Another concern for American Catholics is a dwindling priesthood, and the related question of ordaining women and married men. “This will be a subject at the conclave,” Rev. Martin said. “Whether or not they decide to change those things, they’re certainly going to discuss it – it’s a huge crisis in the church.”
Rev. Neuhaus, however, doubted a new pope would bring about significant changes in the priesthood or any other doctrinal matter that Catholics more theologically and politically liberal than John Paul hope to transform during the next pontiff’s reign.
“For the people who’ve agitated for years and years for women’s ordination, or changes in the church’s teaching on abortion – these are all non-starters, no matter who’s pope,” Rev. Neuhaus said.
Mr. Donohue, too, was skeptical that a change in doctrine would benefit American Catholics. “Orthodoxy is what works,” he said, adding that Protestant denominations that turned away from bedrock Christian teaching had seen the numbers of their faithful plummet in recent years, while doctrinaire Catholicism in the Third World had resulted in a swelling flock there.

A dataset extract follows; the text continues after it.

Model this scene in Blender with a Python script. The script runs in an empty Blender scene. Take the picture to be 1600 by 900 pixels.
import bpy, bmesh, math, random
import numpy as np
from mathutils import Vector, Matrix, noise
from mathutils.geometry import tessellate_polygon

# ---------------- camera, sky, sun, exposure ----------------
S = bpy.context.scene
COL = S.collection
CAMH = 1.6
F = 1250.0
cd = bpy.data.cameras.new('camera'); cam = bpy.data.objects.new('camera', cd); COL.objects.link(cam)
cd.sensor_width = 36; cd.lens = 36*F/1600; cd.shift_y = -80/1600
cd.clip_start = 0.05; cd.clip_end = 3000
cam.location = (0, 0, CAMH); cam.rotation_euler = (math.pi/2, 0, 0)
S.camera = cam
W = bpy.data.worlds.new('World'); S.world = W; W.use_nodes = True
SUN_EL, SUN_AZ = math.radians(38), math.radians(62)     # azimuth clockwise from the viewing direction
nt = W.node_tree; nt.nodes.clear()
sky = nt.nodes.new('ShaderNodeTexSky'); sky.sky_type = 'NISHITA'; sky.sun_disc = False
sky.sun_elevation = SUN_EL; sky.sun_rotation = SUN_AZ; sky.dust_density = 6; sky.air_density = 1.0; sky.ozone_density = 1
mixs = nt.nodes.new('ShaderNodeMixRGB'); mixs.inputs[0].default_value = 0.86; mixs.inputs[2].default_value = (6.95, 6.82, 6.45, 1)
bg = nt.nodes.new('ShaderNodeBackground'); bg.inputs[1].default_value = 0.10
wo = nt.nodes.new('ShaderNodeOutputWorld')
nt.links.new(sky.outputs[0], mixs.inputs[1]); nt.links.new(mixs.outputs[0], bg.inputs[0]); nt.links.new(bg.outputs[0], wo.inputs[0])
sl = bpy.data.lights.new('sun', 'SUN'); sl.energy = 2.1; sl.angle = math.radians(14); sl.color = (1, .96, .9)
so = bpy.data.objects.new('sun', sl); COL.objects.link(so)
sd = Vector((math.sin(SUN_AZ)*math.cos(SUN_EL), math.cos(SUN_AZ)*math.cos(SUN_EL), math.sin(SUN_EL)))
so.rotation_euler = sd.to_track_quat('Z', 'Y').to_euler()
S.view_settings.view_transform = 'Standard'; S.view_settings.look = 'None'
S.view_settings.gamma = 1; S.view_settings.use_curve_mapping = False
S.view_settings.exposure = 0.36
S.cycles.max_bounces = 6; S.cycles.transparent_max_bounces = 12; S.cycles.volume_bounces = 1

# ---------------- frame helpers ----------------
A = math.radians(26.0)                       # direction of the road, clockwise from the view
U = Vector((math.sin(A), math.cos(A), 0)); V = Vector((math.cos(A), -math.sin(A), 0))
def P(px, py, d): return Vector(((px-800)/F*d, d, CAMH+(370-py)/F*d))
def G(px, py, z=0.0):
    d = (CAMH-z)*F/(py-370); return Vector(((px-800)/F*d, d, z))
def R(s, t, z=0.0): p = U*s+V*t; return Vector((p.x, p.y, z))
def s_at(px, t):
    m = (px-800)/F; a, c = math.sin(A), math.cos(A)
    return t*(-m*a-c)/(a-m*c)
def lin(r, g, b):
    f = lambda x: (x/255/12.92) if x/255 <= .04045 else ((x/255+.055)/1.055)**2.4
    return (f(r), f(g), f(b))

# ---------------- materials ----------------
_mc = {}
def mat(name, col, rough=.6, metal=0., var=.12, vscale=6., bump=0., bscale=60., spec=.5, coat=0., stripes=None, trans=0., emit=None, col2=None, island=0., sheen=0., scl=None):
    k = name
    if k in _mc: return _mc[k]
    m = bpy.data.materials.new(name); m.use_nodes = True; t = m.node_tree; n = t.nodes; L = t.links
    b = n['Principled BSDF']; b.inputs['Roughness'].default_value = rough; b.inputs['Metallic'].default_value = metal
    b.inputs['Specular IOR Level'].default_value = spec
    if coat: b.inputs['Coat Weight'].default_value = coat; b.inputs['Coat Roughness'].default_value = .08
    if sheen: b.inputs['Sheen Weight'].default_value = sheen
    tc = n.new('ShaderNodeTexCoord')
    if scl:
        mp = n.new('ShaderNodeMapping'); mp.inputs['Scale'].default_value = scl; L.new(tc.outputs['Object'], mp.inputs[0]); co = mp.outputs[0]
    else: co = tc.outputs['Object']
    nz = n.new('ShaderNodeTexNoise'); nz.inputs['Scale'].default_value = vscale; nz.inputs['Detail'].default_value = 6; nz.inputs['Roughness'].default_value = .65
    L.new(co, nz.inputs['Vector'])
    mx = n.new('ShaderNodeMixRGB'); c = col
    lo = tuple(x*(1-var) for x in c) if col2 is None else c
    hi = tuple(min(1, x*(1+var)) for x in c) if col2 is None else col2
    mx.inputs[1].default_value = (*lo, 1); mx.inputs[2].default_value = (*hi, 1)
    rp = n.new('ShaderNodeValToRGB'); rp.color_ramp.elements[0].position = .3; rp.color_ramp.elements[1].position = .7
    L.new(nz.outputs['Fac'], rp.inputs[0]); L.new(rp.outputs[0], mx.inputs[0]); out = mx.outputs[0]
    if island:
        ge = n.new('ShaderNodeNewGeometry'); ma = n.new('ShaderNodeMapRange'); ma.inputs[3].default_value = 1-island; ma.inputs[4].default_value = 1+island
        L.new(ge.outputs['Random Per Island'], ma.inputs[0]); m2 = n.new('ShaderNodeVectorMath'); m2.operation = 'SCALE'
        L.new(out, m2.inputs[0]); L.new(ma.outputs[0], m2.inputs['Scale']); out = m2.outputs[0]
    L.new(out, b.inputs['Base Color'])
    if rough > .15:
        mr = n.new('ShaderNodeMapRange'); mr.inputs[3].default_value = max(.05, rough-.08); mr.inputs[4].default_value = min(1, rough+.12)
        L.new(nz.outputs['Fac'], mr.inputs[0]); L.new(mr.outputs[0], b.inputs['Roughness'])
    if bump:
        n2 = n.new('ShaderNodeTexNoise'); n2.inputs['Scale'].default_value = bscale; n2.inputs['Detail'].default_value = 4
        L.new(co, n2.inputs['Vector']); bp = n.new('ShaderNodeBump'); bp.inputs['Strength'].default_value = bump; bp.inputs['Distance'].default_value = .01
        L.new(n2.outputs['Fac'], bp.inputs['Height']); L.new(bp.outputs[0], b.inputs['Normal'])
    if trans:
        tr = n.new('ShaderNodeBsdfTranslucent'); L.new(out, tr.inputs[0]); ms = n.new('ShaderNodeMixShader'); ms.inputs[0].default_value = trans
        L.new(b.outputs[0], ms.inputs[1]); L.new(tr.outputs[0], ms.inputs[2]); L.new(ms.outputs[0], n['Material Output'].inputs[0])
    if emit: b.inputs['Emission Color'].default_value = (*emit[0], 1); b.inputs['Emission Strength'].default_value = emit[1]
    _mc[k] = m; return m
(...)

If Africa, Asia, and Latin America are the future of the worldwide church, as some have argued, they may also be the future of the church in America, as immigrants, particularly from Latin America, fuel and sustain American Catholicism.
“If we get a Latin American pope, there’ll be dancing in the streets the likes of which even the Poles couldn’t match,” Mr. Donohue said. “They’d all rally around him -Cubans, Mexicans, Puerto Ricans, Dominicans.” Mr. Fisher said Americans of all ethnicities would respond to the selection of a Latin American pope, because it would “signal a hemispheric shift, and show a relocation of the center of the church” closer to Americans.
New Yorkers, too, might rally around a pope from Latin America or Africa with special zeal.
“We’re an international city. We’re a microcosm of the world. If we have a pope who’s an international man, he would be able to understand our situation,” Bishop DiMarzio said.
Mr. Fisher, too, emphasized the increasing ethnic diversity of America’s Catholics, and said, “If an African cardinal got in, it would be a real validation of the growing sense of the American church as multicultural, with a non-white majority soon.”
If the next pontiff emerges from Africa, it appears most likely that it will be Cardinal Francis Arinze, archbishop of Nigeria, who is identified as one of the most “papable” of the cardinals now assembling at Rome.